The woman actually looked ever-so-slightly ashamed.

I'm sorry. I couldn't resist sharing.

Posted by: ProudMama at January 18, 2007 1:55 PM

I'm so glad you did. Just brilliant.

Posted by: Amy Alkon at January 18, 2007 8:40 PM

A basic law of society is that we must conform to what is acceptable behavior in public. I'll bet that Eva Burgess won't be broadcasting her personal information in public anymore. I'm sure she learned a lesson and I'm sure all of her friends did too upon hearing her little horror story. Public space = personal phone booth? I think not.

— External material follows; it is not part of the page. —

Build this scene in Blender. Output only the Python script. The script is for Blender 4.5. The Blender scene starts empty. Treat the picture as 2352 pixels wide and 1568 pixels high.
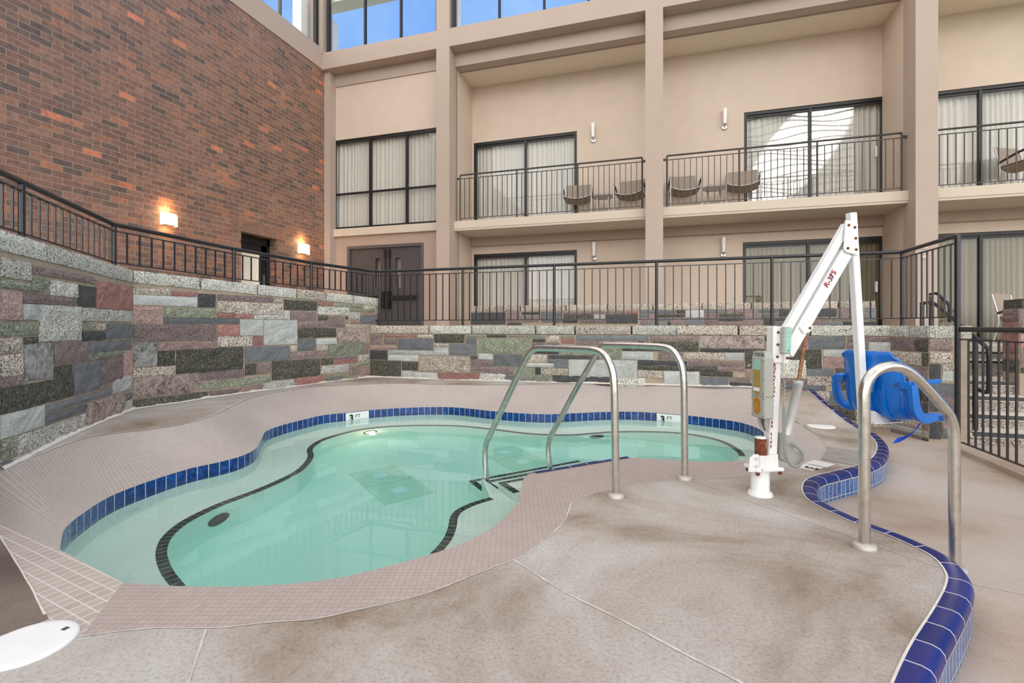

Posted by: Nan at January 19, 2007 5:34 PM

Hi Amy,

I want to applaud you for reacting to Eva's public phone call. On several occasions I have asked cell phone users in stores where I'm shopping to please do not speak next to me on their cell phone and always their reaction have been how dare I ask them to not speak on their cell phone next to me. One Persian woman was literally following me from aisle to aisle in the store. Every time I moved to another aisle to get away from listening to her on the phone, there she would be right behind me, talking as loud as possible on her cell phone. When I asked her to please stop speaking next to me, she was outraged. So, to the responses that suggested to simply ask the person to lower their voices, that does not work. A couple of days ago I was standing in line waiting to cash out my purchases and I had a Persian woman and her daughter behind me talking on their cell phones and in front of me a Hispanic man talking on his cell phone. I would like to see the use of cell phones in a closed environment like stores and restaurants be included in the Public Nuisance Act. Since people does not have the common sense to behave with decorum in public, then they are begging for their behavior to be legislated.